After Wednesday night’s Thousand Oaks, California shooting, in which 12 people were killed,  it is clear that the addition of a politician such as McBath into Congress is what this country needs right now—someone who’s experienced the loss of a child through gun violence and will offer more than just prayers to grieving parents; she’ll offer to go to war for them.

“As a congresswoman, but more importantly as a mother, I pledge to do everything I can to make our communities safer,” she tweeted Thursday afternoon.

“The most important title I am ever going to have is Jordan’s mom…I pray that Congress will support me in taking action to prevent these tragedies… I pledge to fight as hard as I can for every single family in this country.”

In contrast, President Trump tweeted, “God bless all of the victims and families of the victims. Thank you to Law Enforcement,” not once addressing possible solutions (such as stricter gun control laws) that could be enforced to prevent these kinds of tragedies from reoccurring.

This isn’t surprising, of course. Unlike McBath and Pressley, Trump probably doesn’t have to worry about losing those closest to him to senseless and often racially motivated gun violence— especially when he has Secret Service protecting every member of his immediate family.

This world of constant mass shootings and dead children and adults is far removed from his reality and therefore, it becomes harder to emphasize with the victims.

And from my experience, without empathy and understanding, it becomes almost impossible to even want to do the right thing.

Fortunately, along with their political knowledge, these newly elected officials are bringing in their pain and experiences as women, minorities and mothers to Congress.

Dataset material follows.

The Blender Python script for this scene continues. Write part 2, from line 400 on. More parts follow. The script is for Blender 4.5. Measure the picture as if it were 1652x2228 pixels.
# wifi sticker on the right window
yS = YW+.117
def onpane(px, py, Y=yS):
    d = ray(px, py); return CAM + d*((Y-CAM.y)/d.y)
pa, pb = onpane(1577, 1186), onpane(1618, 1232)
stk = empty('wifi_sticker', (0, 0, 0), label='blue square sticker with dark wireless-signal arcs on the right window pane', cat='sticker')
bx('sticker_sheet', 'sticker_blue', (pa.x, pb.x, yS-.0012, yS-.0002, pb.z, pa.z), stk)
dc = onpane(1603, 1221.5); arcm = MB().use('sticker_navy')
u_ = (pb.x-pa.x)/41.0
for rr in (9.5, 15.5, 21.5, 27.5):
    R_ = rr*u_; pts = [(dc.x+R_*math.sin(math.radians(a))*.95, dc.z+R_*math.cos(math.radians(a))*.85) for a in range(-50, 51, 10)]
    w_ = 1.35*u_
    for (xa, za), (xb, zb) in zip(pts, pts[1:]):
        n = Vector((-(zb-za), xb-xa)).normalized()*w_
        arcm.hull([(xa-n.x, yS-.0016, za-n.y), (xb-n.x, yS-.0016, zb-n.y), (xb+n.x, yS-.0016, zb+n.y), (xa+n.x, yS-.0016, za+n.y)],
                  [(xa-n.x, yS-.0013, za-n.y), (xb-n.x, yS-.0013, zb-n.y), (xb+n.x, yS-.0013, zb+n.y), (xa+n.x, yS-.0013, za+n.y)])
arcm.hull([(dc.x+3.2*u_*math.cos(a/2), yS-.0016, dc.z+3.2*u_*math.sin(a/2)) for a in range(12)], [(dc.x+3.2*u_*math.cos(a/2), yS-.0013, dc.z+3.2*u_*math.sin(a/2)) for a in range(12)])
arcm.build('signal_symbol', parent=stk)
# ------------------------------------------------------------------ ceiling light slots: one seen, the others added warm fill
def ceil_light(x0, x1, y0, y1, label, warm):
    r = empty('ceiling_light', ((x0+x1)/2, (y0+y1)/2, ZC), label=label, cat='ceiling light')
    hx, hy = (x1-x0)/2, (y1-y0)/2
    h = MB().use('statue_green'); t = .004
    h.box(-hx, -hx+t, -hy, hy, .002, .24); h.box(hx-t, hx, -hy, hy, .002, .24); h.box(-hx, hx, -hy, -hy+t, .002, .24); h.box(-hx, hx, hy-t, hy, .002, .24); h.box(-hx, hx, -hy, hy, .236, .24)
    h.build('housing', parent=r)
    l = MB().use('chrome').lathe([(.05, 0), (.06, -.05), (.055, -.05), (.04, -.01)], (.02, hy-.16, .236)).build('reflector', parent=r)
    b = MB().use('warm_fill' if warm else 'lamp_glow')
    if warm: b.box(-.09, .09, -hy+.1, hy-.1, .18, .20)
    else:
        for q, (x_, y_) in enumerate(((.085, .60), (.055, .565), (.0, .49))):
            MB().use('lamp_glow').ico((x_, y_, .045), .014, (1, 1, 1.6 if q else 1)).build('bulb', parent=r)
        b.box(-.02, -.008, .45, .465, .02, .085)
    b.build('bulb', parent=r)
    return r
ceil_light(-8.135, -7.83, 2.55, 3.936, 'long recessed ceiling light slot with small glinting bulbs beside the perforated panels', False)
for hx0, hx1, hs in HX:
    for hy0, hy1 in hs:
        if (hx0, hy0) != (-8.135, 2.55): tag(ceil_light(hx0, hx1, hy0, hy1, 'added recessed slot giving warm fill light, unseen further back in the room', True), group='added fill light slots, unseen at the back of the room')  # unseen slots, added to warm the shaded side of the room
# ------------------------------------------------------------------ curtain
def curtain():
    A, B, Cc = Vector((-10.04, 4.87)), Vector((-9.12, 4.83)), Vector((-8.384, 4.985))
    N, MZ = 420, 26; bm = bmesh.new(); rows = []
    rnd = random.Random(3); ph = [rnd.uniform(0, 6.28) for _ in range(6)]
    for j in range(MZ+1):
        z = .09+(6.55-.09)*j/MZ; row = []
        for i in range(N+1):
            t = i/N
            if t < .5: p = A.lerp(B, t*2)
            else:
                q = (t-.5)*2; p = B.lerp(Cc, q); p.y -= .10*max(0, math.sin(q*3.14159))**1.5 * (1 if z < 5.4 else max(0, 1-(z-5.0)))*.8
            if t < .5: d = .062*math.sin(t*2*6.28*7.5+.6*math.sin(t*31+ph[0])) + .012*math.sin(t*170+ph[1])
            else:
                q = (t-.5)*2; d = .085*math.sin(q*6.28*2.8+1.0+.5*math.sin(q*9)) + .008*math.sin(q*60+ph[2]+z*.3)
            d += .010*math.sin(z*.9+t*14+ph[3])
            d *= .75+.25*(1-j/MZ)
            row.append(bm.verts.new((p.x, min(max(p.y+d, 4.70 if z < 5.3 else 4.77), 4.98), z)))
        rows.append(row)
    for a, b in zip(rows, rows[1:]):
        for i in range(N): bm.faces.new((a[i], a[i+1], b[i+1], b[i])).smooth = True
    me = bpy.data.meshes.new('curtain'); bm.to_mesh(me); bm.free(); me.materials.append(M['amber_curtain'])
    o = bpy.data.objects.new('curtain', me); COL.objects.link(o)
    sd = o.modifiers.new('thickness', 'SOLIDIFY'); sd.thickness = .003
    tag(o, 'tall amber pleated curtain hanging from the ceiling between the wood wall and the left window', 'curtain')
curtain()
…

They are representing all the African-Americans, Native Americans, Muslims and lesbians out there who, for so long, have been underrepresented and mistreated in this country. They are representing the parents who have lost their children to gun violence and continue to be told to “Just pray” every time another White man decides to shoot up a church or a grocery store.

At the end of the day, they’re not just business-minded politicians fiending for greater power; they’re people who, because of their gender, sexuality and race, understand what it means to be treated unequally and unjustly; people who, hopefully, will bring forth the kind of change that doesn’t discriminate against, murder or oppress anyone.